Objective :: Output all lines exactly.

Records for this exercise ::
──────────

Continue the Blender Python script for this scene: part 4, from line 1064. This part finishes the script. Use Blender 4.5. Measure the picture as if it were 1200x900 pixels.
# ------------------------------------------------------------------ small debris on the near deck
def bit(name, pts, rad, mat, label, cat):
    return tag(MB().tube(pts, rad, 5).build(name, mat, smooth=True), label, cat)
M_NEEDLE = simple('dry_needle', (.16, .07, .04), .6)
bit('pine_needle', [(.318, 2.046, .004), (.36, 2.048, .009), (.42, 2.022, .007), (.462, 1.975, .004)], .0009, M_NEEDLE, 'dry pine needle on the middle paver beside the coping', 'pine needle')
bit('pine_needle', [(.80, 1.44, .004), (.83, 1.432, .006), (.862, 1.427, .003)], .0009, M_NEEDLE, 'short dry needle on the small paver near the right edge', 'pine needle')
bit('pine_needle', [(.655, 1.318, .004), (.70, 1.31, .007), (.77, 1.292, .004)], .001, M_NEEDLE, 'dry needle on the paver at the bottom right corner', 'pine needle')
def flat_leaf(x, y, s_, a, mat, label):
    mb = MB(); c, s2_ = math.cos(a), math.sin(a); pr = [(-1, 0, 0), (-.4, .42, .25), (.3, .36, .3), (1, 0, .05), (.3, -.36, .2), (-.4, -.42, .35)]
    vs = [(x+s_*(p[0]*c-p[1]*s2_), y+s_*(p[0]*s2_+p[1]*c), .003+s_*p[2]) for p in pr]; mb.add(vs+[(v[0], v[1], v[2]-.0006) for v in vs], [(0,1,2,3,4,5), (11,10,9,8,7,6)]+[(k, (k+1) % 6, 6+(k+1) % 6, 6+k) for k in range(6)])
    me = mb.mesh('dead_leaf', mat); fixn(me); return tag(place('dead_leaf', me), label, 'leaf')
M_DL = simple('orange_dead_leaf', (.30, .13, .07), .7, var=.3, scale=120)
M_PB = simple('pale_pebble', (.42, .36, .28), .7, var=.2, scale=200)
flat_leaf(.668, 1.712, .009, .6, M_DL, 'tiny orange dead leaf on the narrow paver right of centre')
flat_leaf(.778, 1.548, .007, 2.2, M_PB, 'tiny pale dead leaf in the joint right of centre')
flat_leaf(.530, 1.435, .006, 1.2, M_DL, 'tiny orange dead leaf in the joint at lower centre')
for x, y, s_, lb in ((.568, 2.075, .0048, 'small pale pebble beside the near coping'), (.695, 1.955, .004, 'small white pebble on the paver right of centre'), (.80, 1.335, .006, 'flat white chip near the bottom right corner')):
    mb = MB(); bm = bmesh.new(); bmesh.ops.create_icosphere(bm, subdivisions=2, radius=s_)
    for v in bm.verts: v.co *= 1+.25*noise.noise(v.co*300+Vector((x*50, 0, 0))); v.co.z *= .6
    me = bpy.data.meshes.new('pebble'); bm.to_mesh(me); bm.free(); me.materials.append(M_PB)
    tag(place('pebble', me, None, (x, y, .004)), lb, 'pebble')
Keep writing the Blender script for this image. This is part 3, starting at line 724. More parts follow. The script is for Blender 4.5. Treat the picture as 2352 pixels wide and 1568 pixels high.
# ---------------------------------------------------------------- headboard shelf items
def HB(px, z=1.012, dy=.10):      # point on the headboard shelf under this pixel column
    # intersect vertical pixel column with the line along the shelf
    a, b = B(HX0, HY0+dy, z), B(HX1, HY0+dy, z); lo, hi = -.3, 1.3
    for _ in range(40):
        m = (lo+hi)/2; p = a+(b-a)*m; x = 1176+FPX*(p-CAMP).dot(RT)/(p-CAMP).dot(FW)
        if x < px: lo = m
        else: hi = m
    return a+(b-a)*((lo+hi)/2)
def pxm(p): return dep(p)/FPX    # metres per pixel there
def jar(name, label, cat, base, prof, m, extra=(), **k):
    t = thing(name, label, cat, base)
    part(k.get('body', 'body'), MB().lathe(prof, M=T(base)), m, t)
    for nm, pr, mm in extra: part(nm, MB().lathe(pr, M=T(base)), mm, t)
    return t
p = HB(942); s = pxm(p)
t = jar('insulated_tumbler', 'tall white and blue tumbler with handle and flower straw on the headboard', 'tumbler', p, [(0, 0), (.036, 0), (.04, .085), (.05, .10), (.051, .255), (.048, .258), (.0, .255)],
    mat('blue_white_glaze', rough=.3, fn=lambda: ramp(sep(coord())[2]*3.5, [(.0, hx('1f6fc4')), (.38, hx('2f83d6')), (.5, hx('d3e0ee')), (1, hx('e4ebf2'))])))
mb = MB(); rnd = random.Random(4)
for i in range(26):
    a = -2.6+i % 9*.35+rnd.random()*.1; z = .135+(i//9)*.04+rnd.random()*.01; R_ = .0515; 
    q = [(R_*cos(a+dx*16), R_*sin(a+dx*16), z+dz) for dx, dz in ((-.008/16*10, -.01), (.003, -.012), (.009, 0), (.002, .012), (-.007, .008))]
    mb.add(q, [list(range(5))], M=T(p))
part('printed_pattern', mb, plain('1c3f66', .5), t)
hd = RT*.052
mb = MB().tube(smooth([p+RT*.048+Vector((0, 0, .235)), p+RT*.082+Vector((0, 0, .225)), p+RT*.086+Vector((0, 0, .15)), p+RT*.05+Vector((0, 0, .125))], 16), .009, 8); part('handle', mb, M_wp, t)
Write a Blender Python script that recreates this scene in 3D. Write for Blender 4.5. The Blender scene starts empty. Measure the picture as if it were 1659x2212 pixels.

──────────

Complete output ::
Continue the Blender Python script for this scene: part 4, from line 1064. This part finishes the script. Use Blender 4.5. Measure the picture as if it were 1200x900 pixels.
# ------------------------------------------------------------------ small debris on the near deck
def bit(name, pts, rad, mat, label, cat):
    return tag(MB().tube(pts, rad, 5).build(name, mat, smooth=True), label, cat)
M_NEEDLE = simple('dry_needle', (.16, .07, .04), .6)
bit('pine_needle', [(.318, 2.046, .004), (.36, 2.048, .009), (.42, 2.022, .007), (.462, 1.975, .004)], .0009, M_NEEDLE, 'dry pine needle on the middle paver beside the coping', 'pine needle')
bit('pine_needle', [(.80, 1.44, .004), (.83, 1.432, .006), (.862, 1.427, .003)], .0009, M_NEEDLE, 'short dry needle on the small paver near the right edge', 'pine needle')
bit('pine_needle', [(.655, 1.318, .004), (.70, 1.31, .007), (.77, 1.292, .004)], .001, M_NEEDLE, 'dry needle on the paver at the bottom right corner', 'pine needle')
def flat_leaf(x, y, s_, a, mat, label):
    mb = MB(); c, s2_ = math.cos(a), math.sin(a); pr = [(-1, 0, 0), (-.4, .42, .25), (.3, .36, .3), (1, 0, .05), (.3, -.36, .2), (-.4, -.42, .35)]
    vs = [(x+s_*(p[0]*c-p[1]*s2_), y+s_*(p[0]*s2_+p[1]*c), .003+s_*p[2]) for p in pr]; mb.add(vs+[(v[0], v[1], v[2]-.0006) for v in vs], [(0,1,2,3,4,5), (11,10,9,8,7,6)]+[(k, (k+1) % 6, 6+(k+1) % 6, 6+k) for k in range(6)])
    me = mb.mesh('dead_leaf', mat); fixn(me); return tag(place('dead_leaf', me), label, 'leaf')
M_DL = simple('orange_dead_leaf', (.30, .13, .07), .7, var=.3, scale=120)
M_PB = simple('pale_pebble', (.42, .36, .28), .7, var=.2, scale=200)
flat_leaf(.668, 1.712, .009, .6, M_DL, 'tiny orange dead leaf on the narrow paver right of centre')
flat_leaf(.778, 1.548, .007, 2.2, M_PB, 'tiny pale dead leaf in the joint right of centre')
flat_leaf(.530, 1.435, .006, 1.2, M_DL, 'tiny orange dead leaf in the joint at lower centre')
for x, y, s_, lb in ((.568, 2.075, .0048, 'small pale pebble beside the near coping'), (.695, 1.955, .004, 'small white pebble on the paver right of centre'), (.80, 1.335, .006, 'flat white chip near the bottom right corner')):
    mb = MB(); bm = bmesh.new(); bmesh.ops.create_icosphere(bm, subdivisions=2, radius=s_)
    for v in bm.verts: v.co *= 1+.25*noise.noise(v.co*300+Vector((x*50, 0, 0))); v.co.z *= .6
    me = bpy.data.meshes.new('pebble'); bm.to_mesh(me); bm.free(); me.materials.append(M_PB)
    tag(place('pebble', me, None, (x, y, .004)), lb, 'pebble')
Keep writing the Blender script for this image. This is part 3, starting at line 724. More parts follow. The script is for Blender 4.5. Treat the picture as 2352 pixels wide and 1568 pixels high.
# ---------------------------------------------------------------- headboard shelf items
def HB(px, z=1.012, dy=.10):      # point on the headboard shelf under this pixel column
    # intersect vertical pixel column with the line along the shelf
    a, b = B(HX0, HY0+dy, z), B(HX1, HY0+dy, z); lo, hi = -.3, 1.3
    for _ in range(40):
        m = (lo+hi)/2; p = a+(b-a)*m; x = 1176+FPX*(p-CAMP).dot(RT)/(p-CAMP).dot(FW)
        if x < px: lo = m
        else: hi = m
    return a+(b-a)*((lo+hi)/2)
def pxm(p): return dep(p)/FPX    # metres per pixel there
def jar(name, label, cat, base, prof, m, extra=(), **k):
    t = thing(name, label, cat, base)
    part(k.get('body', 'body'), MB().lathe(prof, M=T(base)), m, t)
    for nm, pr, mm in extra: part(nm, MB().lathe(pr, M=T(base)), mm, t)
    return t
p = HB(942); s = pxm(p)
t = jar('insulated_tumbler', 'tall white and blue tumbler with handle and flower straw on the headboard', 'tumbler', p, [(0, 0), (.036, 0), (.04, .085), (.05, .10), (.051, .255), (.048, .258), (.0, .255)],
    mat('blue_white_glaze', rough=.3, fn=lambda: ramp(sep(coord())[2]*3.5, [(.0, hx('1f6fc4')), (.38, hx('2f83d6')), (.5, hx('d3e0ee')), (1, hx('e4ebf2'))])))
mb = MB(); rnd = random.Random(4)
for i in range(26):
    a = -2.6+i % 9*.35+rnd.random()*.1; z = .135+(i//9)*.04+rnd.random()*.01; R_ = .0515; 
    q = [(R_*cos(a+dx*16), R_*sin(a+dx*16), z+dz) for dx, dz in ((-.008/16*10, -.01), (.003, -.012), (.009, 0), (.002, .012), (-.007, .008))]
    mb.add(q, [list(range(5))], M=T(p))
part('printed_pattern', mb, plain('1c3f66', .5), t)
hd = RT*.052
mb = MB().tube(smooth([p+RT*.048+Vector((0, 0, .235)), p+RT*.082+Vector((0, 0, .225)), p+RT*.086+Vector((0, 0, .15)), p+RT*.05+Vector((0, 0, .125))], 16), .009, 8); part('handle', mb, M_wp, t)
Write a Blender Python script that recreates this scene in 3D. Write for Blender 4.5. The Blender scene starts empty. Measure the picture as if it were 1659x2212 pixels.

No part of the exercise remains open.